> [WHAT THE TASK ASKS]:
Pictures in the entries below are to be left out; otherwise, reproduce exactly the lines from the first through the line containing "LADW, TL3, bevel=.002)".

> [PROVIDED RECORDS]:
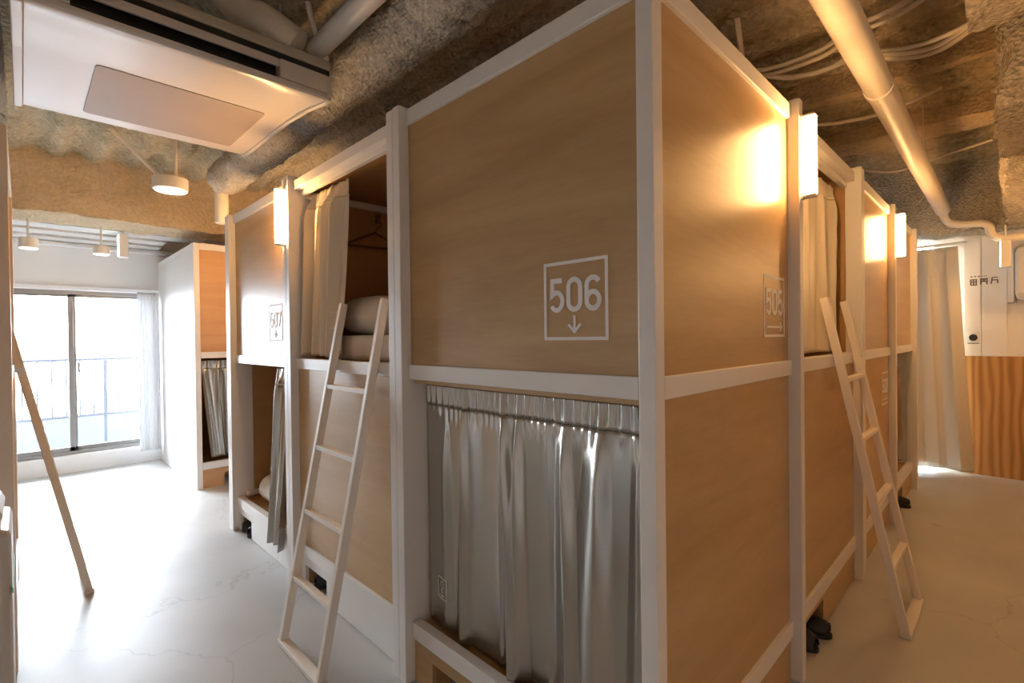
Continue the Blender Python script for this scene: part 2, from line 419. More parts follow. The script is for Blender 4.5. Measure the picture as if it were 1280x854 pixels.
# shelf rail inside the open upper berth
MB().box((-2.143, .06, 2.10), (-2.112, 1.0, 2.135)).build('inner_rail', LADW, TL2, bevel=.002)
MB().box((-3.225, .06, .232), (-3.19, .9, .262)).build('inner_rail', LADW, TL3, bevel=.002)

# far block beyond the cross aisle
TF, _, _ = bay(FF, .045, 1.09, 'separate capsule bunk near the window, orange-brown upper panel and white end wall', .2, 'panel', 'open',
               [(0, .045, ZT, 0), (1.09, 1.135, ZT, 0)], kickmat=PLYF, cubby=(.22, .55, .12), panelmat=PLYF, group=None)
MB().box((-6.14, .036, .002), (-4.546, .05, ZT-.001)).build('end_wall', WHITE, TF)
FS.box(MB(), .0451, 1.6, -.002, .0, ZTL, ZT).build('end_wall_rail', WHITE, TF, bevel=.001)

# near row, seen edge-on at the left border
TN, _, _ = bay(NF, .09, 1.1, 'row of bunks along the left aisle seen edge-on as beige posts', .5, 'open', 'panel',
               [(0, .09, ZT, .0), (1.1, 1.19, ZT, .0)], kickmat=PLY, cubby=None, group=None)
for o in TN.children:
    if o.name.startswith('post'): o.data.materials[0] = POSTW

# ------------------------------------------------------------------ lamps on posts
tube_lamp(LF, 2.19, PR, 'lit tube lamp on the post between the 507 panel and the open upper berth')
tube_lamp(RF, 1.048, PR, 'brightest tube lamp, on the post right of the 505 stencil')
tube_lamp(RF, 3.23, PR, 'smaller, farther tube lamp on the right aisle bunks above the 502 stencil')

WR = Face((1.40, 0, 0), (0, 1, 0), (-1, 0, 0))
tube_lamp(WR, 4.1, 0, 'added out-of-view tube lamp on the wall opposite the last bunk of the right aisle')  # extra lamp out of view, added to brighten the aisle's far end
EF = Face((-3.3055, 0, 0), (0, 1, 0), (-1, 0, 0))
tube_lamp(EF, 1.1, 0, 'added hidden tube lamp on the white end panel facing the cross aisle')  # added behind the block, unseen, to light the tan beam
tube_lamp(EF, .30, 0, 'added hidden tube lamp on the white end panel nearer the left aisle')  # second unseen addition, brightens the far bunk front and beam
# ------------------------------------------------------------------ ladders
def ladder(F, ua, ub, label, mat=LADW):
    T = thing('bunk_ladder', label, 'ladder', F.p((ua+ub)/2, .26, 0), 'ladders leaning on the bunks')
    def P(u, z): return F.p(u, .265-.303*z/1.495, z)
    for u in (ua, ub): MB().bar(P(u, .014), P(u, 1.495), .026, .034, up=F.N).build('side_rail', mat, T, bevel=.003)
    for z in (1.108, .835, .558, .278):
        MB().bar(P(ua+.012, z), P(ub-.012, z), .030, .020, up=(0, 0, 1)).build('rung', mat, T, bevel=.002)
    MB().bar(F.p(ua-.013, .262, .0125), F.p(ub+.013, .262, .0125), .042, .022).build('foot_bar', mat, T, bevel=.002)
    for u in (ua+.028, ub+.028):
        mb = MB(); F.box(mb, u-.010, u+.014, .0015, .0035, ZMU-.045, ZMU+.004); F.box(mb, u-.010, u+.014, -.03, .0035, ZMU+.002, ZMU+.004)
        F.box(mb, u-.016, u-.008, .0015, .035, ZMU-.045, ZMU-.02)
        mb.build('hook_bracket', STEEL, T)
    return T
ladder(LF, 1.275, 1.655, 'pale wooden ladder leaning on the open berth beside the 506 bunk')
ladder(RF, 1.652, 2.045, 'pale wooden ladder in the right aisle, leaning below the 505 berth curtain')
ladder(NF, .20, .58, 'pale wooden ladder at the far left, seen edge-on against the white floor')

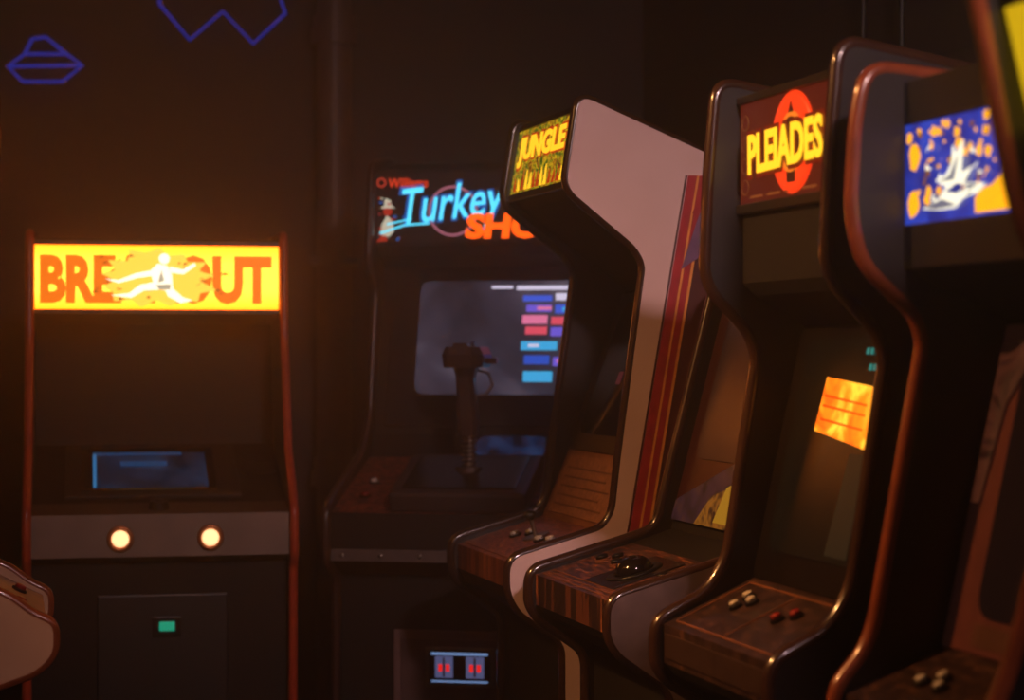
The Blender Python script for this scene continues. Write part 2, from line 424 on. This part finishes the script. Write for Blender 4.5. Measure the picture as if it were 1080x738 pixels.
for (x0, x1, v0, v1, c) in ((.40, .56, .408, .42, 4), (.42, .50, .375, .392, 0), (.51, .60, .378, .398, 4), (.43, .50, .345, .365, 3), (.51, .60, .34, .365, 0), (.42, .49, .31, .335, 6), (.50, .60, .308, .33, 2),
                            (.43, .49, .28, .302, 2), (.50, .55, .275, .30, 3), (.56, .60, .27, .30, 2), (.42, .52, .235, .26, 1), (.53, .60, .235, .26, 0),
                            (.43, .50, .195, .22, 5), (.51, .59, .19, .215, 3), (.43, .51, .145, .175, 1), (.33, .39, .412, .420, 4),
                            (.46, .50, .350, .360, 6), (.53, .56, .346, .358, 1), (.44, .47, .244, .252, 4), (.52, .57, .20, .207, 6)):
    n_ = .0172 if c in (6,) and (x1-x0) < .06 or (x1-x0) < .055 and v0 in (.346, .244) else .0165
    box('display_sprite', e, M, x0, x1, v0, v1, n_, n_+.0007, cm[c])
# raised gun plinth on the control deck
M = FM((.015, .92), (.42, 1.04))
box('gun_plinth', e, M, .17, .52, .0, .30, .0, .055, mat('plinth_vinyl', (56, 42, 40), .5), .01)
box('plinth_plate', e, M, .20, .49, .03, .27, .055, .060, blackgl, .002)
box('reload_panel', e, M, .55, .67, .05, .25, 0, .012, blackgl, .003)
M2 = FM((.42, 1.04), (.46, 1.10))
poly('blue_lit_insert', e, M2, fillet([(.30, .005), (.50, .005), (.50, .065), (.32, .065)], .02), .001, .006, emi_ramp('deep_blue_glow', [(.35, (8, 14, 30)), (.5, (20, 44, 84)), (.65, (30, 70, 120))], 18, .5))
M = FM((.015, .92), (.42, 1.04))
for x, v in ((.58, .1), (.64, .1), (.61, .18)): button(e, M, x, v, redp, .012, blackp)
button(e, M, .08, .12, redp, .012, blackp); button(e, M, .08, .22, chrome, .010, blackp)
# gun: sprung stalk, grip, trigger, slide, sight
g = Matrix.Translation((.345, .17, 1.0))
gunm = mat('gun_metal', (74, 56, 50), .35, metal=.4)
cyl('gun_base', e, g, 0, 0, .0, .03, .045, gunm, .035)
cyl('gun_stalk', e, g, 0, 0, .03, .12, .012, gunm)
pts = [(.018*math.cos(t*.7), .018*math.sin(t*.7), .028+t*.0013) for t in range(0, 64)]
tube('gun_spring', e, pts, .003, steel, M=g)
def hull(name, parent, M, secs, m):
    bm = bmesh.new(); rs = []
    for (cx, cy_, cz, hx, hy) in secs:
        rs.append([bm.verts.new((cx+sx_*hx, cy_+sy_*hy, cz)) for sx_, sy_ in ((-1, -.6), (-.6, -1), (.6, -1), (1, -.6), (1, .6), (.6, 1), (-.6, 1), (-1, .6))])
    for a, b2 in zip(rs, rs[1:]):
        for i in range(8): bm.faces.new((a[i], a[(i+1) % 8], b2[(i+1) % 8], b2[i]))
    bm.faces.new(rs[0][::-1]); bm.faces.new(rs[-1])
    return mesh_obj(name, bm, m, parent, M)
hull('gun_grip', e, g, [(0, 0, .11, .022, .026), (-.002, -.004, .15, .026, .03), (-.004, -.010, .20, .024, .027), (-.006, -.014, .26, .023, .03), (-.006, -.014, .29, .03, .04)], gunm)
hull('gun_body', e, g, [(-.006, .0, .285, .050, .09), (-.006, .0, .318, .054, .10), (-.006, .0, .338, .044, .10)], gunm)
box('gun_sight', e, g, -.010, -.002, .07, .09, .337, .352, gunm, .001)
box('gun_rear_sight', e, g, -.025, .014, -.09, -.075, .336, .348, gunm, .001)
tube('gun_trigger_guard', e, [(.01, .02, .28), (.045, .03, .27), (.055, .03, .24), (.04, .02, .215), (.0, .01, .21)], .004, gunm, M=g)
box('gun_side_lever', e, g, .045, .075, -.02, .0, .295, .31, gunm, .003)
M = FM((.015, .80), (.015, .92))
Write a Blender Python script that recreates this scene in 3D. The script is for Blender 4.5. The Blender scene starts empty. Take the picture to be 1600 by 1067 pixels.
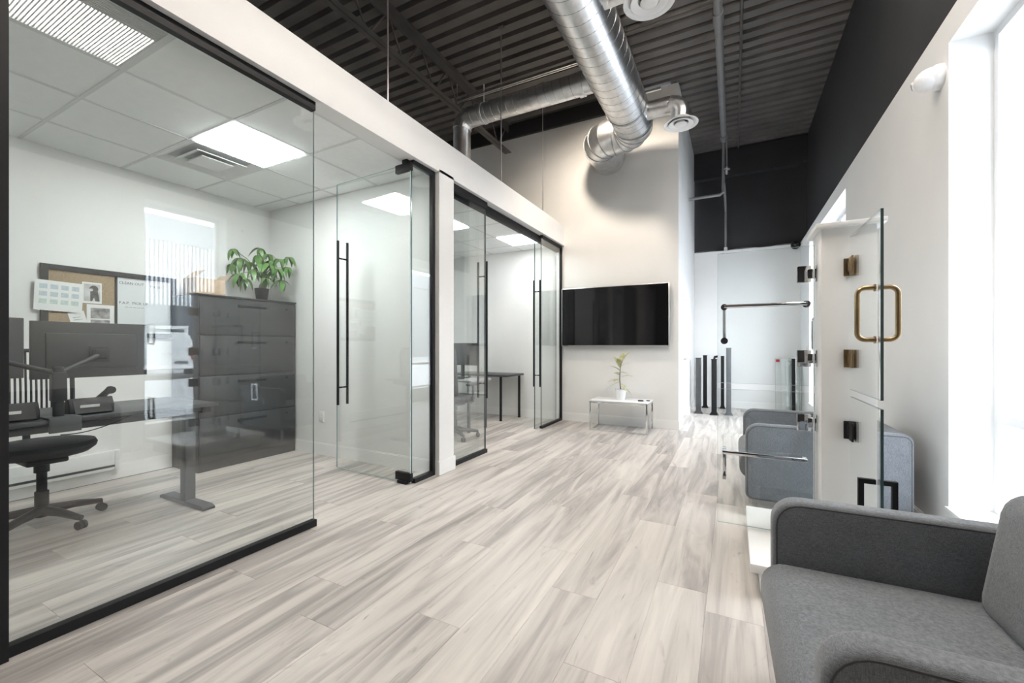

> [ANSWER]:
Continue the Blender Python script for this scene: part 2, from line 419. More parts follow. The script is for Blender 4.5. Measure the picture as if it were 1280x854 pixels.
# shelf rail inside the open upper berth
MB().box((-2.143, .06, 2.10), (-2.112, 1.0, 2.135)).build('inner_rail', LADW, TL2, bevel=.002)
MB().box((-3.225, .06, .232), (-3.19, .9, .262)).build('inner_rail', LADW, TL3, bevel=.002)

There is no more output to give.